2. The other observation I have running experiments and teaching experimentation for 35 years, there is, perhaps subconscious, a desire to have the "best" level included in the experiment. This is not necessary for sequential, iterative work. I believe this is the effect of management wanting an answer quick rather than understanding the problem and causal structure. Say the word iteration to management and they think time and money...
3. Advice I give is to PREDICT ALL possible outcomes of the experiment (i.e., What will you do if there is no practical change in the response variables? What will you do if there is a significant change in the response variables, but none of the factors are significant? What will you do if there is special cause variation during the experiment? What will you do if factor A is significant, What if it is not?, etc.). In addition, I suggest predicting the value for the response variable for each treatment. One of the benefits of this prediction is you can think about run order. Let's say you are uncertain about level setting. You run the treatments predicted to have the best value and the treatment predicted to have the worst value as the first 2 runs of the experiment. If there is no variation created, you re-think the level setting of the factors. If there is a significant amount of variation created, then proceed with the experiment.
4. I once asked Dr. Taguchi this very question many years ago. He said first that the treatment combination that produced no result may be the most informative treatment in the experiment. He also spent a good deal of time trying to understand what actually happened when the process failed, and created a response variable that quantified that phenomena. In fact, I think Taguchi's thinking about response variables is one of his most significant contributions to the field.

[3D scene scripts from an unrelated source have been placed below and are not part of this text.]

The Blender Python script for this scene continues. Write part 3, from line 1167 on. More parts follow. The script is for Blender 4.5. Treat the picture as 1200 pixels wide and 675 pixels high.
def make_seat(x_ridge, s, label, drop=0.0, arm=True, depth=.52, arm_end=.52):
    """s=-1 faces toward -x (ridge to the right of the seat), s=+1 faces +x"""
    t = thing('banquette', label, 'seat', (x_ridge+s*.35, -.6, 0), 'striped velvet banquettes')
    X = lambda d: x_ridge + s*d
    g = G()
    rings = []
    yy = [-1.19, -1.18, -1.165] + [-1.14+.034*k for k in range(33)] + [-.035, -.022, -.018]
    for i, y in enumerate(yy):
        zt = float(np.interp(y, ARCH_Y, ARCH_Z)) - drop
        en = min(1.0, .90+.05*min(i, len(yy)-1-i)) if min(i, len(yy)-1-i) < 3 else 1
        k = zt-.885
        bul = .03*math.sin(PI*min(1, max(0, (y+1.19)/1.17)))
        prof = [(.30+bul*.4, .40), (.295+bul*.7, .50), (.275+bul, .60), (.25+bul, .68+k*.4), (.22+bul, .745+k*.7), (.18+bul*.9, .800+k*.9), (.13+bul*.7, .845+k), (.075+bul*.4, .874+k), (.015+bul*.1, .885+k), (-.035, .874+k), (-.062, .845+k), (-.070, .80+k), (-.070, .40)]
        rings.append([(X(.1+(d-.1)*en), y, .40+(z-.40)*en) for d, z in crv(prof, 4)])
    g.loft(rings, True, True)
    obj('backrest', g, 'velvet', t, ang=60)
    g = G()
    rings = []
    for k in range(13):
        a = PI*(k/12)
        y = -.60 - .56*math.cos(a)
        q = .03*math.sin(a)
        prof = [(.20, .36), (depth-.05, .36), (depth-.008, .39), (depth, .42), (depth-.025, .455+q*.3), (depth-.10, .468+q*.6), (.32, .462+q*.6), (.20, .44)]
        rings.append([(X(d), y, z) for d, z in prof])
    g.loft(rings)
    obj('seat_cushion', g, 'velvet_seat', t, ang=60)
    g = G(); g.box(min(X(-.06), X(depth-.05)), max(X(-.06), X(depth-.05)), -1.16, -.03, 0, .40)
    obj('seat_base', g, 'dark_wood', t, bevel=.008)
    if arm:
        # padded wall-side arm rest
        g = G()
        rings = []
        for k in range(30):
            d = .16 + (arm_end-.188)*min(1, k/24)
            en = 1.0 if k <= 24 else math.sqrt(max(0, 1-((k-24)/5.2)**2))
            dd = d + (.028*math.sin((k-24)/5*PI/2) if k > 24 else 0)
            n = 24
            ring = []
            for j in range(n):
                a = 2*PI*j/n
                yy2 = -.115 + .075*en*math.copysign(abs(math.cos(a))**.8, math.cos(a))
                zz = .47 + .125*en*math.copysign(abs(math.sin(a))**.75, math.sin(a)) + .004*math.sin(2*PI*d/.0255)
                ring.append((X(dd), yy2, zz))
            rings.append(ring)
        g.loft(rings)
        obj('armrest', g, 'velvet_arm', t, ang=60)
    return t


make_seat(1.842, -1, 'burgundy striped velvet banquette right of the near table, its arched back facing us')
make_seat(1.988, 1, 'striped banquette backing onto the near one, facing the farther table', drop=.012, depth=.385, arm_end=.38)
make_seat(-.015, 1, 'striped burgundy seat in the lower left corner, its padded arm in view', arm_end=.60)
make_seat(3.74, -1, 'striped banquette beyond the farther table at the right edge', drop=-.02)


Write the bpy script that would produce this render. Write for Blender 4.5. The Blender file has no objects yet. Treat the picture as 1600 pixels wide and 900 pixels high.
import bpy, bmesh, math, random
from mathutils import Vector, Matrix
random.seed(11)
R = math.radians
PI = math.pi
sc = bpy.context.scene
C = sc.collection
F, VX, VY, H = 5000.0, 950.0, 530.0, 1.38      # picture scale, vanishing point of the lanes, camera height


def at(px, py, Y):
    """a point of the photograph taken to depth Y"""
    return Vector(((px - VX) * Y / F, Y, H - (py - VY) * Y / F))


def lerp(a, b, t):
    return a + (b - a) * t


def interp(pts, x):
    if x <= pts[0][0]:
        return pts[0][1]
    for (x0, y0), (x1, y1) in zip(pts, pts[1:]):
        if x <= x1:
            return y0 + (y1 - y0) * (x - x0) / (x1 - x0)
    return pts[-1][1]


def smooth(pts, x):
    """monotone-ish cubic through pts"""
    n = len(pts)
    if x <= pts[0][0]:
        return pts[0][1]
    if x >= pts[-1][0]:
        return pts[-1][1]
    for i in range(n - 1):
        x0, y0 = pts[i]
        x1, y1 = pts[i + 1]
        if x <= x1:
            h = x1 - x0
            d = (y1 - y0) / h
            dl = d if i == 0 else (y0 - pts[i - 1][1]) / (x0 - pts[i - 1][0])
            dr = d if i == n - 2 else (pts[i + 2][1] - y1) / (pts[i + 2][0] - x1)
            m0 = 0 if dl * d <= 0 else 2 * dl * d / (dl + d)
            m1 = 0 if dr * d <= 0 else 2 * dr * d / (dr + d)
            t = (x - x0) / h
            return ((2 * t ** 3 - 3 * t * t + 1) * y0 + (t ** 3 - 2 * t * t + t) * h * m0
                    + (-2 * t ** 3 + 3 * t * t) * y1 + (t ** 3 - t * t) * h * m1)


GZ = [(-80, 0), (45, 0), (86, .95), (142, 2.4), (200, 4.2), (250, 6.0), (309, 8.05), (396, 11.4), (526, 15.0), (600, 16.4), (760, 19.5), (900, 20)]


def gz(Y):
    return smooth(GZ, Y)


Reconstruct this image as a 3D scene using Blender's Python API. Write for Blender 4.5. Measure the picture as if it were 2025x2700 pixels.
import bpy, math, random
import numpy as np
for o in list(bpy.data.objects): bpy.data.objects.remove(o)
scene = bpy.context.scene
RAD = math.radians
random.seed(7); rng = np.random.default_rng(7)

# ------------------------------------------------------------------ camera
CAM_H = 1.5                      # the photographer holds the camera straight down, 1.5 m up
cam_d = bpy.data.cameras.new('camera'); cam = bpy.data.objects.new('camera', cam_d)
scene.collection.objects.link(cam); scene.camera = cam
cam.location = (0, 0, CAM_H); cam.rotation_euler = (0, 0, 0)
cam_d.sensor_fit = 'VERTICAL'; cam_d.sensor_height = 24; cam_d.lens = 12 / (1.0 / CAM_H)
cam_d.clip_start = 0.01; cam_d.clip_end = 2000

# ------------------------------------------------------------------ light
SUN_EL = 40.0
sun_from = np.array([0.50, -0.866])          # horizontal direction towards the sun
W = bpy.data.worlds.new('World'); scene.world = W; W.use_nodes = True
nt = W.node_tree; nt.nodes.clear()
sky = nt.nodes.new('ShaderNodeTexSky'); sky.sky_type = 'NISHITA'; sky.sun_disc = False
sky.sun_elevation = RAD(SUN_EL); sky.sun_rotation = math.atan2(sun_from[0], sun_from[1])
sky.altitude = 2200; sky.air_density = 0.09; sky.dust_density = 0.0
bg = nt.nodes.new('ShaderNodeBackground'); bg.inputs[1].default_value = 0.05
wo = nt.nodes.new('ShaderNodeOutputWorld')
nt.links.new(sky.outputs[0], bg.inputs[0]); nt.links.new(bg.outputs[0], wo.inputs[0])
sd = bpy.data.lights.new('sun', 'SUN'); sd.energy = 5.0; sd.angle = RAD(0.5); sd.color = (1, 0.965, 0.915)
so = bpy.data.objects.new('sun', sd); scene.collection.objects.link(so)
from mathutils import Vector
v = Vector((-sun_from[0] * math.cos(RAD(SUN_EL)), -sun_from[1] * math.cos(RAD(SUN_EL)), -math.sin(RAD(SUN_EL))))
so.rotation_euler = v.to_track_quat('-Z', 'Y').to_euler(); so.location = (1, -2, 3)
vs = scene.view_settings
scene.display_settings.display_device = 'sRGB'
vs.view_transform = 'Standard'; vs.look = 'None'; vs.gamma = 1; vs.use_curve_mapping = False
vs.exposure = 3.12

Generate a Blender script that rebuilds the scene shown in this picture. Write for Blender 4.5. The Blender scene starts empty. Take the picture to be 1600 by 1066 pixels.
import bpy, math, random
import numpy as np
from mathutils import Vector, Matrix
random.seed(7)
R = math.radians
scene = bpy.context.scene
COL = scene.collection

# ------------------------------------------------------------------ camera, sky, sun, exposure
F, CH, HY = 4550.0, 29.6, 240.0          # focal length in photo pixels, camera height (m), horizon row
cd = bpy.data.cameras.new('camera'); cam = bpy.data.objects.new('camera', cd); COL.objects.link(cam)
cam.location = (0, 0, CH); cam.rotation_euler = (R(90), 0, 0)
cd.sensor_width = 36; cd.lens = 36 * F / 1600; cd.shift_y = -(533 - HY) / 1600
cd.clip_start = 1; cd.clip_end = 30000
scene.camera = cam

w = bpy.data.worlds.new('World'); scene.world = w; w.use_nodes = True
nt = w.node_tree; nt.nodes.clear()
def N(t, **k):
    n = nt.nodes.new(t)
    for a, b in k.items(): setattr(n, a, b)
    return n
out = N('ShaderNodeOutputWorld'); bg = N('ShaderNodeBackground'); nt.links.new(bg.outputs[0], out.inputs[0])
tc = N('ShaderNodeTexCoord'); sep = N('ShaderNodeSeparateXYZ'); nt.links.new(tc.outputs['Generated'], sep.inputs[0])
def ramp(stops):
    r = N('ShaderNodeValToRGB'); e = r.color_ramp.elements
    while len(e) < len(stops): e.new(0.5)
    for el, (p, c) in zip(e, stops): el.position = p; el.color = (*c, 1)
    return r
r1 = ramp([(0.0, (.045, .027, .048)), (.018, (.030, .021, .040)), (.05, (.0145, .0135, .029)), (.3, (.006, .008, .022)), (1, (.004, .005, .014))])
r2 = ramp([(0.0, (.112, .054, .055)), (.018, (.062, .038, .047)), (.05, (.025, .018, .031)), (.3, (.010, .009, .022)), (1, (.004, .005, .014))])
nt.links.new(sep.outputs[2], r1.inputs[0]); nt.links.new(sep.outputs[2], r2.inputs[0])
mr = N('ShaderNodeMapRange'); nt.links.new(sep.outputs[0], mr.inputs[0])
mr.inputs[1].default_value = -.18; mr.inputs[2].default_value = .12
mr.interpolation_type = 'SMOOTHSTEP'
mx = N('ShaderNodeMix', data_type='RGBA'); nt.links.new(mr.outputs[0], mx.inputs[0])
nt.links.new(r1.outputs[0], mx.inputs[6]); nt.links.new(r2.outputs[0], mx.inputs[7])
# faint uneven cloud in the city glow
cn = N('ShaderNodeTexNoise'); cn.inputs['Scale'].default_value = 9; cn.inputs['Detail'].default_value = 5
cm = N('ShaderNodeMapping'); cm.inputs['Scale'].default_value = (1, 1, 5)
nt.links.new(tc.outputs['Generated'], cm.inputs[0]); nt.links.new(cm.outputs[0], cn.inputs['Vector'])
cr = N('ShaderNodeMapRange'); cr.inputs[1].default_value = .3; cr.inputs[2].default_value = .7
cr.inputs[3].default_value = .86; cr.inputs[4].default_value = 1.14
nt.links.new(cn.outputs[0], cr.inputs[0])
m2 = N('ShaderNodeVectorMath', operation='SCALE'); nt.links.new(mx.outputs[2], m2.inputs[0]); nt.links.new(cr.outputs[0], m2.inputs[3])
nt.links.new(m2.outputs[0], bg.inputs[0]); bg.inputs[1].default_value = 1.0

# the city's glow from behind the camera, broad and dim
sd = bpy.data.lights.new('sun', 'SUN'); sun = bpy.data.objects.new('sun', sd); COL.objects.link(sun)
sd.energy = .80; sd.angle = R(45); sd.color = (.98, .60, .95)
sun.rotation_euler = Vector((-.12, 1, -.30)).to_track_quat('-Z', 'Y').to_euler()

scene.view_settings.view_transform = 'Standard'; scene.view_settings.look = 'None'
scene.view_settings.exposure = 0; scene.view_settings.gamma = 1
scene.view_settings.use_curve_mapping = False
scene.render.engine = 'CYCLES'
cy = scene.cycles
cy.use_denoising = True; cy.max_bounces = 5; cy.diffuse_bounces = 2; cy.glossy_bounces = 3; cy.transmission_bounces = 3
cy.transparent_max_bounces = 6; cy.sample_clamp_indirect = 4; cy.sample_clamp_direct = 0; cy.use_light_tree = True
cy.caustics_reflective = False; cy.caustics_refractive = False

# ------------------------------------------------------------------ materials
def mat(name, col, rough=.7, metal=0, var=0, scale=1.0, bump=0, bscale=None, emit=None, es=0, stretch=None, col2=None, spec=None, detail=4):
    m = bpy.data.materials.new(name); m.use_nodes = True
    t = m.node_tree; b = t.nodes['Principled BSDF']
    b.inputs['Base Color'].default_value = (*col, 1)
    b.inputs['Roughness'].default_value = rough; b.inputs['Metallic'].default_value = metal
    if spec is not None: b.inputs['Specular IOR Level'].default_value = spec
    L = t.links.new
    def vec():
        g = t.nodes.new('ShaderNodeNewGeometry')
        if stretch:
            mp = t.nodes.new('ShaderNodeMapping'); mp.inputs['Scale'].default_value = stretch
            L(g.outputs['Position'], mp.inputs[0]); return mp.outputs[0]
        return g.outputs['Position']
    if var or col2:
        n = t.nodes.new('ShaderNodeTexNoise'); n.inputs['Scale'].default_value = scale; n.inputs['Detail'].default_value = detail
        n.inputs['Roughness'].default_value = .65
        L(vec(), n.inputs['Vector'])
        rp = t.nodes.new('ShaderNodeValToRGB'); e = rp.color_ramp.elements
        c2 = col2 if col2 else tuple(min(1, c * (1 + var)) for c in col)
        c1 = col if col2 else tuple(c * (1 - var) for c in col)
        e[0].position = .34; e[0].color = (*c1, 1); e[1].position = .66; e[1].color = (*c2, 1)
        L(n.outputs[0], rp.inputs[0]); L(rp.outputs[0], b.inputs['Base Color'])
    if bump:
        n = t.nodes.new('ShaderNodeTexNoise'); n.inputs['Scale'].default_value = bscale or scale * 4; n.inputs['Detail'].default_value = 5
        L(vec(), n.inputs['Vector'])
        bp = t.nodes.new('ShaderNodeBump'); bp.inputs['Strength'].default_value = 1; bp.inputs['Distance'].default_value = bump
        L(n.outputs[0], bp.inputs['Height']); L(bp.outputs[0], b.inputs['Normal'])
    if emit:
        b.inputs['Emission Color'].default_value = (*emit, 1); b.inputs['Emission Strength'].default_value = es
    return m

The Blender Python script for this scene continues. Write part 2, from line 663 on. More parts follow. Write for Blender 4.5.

5. Replicating just that treatment combination leads to the issue of confounding block effect with the replicated treatment, so be cautious with this approach.
6. If you lose only one treatment, you can regress on the remaining data to estimate what that result may have been and use that value to salvage the rest of the experiment. (Or use the mean of the remaining data as the substitute value which has the effect of removing that treatment effect). If you use a substitution concept, my advice is to do multiple substitutions and see to what extent they agree. Ifg the agreement is sufficient, then go with it. If not, then you have to think about additional runs.